Although we now know something about Mk3 and Mk4, I can try to contact the Chief-guru to figure out what happened when, and how... :hmm:

Any specifics we want to know from him too?

groetjes,

M. Sarsfield
03-13-08, 03:00 PM
So, Paul isn't the guru. Fred Tannenbaum directed my questions to him on the Sub Museums website forum.

For radar input, ask him if the new receiver unit took data from SJ-1, FM periscope radar, or both.

M. Sarsfield
03-14-08, 08:11 AM
Gino,

Here's what Paul wrote to me:


Mark:

No absolute record, but my guess would be in 1951 when she was recommissioned.
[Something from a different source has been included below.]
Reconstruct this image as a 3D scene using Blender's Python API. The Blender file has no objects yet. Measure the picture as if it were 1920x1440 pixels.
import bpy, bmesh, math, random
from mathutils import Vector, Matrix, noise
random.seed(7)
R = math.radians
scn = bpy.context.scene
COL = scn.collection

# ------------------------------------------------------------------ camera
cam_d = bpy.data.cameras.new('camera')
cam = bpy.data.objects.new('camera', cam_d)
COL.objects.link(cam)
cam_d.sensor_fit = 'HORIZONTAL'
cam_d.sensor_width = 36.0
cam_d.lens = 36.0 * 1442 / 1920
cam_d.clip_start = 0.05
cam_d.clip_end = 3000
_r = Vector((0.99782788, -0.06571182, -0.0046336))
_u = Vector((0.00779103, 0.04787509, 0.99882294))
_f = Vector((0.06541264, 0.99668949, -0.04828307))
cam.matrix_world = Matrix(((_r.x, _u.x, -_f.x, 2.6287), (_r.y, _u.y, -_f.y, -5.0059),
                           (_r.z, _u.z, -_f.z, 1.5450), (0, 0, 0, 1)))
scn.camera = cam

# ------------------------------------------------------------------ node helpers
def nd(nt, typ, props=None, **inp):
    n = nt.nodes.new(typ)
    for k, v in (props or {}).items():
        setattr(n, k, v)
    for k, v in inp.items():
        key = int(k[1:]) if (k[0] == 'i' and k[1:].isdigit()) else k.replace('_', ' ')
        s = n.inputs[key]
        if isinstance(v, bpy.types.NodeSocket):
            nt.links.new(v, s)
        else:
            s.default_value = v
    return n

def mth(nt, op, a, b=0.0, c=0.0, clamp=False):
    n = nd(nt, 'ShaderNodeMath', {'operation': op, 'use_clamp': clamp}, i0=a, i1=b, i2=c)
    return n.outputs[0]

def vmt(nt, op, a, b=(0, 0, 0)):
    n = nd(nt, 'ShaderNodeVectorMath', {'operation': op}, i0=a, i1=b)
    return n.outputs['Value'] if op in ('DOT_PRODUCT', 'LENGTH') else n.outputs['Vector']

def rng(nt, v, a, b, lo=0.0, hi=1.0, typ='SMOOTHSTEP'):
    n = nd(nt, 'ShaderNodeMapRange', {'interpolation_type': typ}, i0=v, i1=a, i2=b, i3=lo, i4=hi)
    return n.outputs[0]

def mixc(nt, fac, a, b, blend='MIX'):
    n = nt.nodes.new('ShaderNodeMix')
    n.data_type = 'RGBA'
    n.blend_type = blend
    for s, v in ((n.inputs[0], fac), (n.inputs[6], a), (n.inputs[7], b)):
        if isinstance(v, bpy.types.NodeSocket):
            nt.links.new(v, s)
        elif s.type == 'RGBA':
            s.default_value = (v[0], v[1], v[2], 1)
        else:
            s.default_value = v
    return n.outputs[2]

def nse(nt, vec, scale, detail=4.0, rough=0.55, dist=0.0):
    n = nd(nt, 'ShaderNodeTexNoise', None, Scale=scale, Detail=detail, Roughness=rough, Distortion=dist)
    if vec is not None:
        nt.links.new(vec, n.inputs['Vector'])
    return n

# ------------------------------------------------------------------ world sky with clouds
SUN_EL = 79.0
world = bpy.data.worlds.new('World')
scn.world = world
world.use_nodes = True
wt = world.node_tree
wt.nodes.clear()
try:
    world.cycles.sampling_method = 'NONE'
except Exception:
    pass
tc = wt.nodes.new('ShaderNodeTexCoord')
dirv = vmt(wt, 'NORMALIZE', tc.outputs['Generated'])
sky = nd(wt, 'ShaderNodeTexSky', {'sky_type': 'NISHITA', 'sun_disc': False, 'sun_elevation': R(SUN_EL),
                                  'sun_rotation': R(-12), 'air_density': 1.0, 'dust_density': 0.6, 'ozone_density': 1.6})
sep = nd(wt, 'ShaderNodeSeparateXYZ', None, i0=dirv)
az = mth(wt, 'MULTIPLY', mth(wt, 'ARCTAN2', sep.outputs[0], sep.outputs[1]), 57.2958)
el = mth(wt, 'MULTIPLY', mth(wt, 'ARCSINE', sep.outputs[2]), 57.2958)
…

COD was brought up to late 1945 fleet sub standards in some regards, the short wire radio antennas and VHF whip and a radio shack refit below, and the Mark IV TDC (which can easily pass through the hatch). We did NOT get the SV or SS radars, but rather kept our Mod. 5 SJ and SD radars. The Navy didn't want to blow too much money on these Gatos when they were scrambling for GUPPY money and funds for Nautilus.

Why do you ask? How are things on BATFISH. We were just at the National Archives and saw tons of beautiful BATFISH photos (most published in the TIME/LIFE book "War Beneath the Pacific."

Paul


Since upgrading to a Mk. IV meant inserting the Receiver module between the PK and AS modules, it looks like the Receiver module is narrow enough (based on pictures) to fit through the bridge hatch. So, I think John and Paul are both right, depending on which modules you're talking about.

Gino
03-14-08, 08:21 AM
The Receiver can fit through the hatch. But the PK and AS units won't.
Paul also means the Receiver unit, and not the whole TDC. It would be costly to remove the whole TDC. The upgrade thus would consist of adding the Receiver and modifying the PK.

Yesterday I fired off an e-mail to the TDC-Chief-guru. I put the questions you had also in there.

To be continued...

groetjes,

M. Sarsfield
03-14-08, 09:56 AM
So, we're all on the same page, now. :D

Gino
03-14-08, 11:22 AM
So, we're all on the same page, now. :D

Yep, took a while to get there, but running straight and normal now :up:

Do you have your TDC running yet?

With the manual on the HNSA website it should be no big thing... :)

Maybe you should invite the TDC-chief guru over to have a look at it. He fixed Cods TDC and got it running in no time.

Fun thing is that two years ago we ran some tests (as described in the manual) and this TDC was still running within specification, even after over 40 years!!!

groetjes,

M. Sarsfield
03-14-08, 11:54 AM
Our real TDC is in an officer's club somewhere in Pennsylvania (probably Philly). What we have is a plywood mock-up with all of the cables cut and one of the torpedo firing controls removed. :down:

We still have the post-war surface radar and I'd like to get the scopes working, again. First, we need to run 120 and 240 power into the control room. The museum's main concern is repairing the exterior right now.

What type of shore power do you guys have running into the Cod? Where did you run the wiring to bring it on board?

Gino
03-14-08, 12:10 PM
What type of shore power do you guys have running into the Cod? Where did you run the wiring to bring it on board?

You'd have to ask Paul about that one. I know it's barely enough to run the lights... Even if we would be able to run the airconditioning again, there would not be enough power.

BTW Bummer about that TDC.

As for a working radar, we were thinking to restore our SD to working condition. But some other project needed more attention. Mind that the FDC (?) has to know about this, and you basically need a HAM (or better) radio license to operate the unit.
Cod being close to an airfield might hinder the process, although we are far lower in frequency than the airport radar.

groetjes,

M. Sarsfield
03-14-08, 12:22 PM
Yes, the FCC would want to know about the radar unit being operational. We have a ham club aboard, but I'll ask the FCC what license they want us to have for it to be running. It may be a basic broadcasting license or a specialized license for non-voice transmitters.

Okay on the power. Our curator is an electrical engineer and we're starting to look into all of the power requirements to hook everything up in the control room, again. We only have lights and modern HVAC working.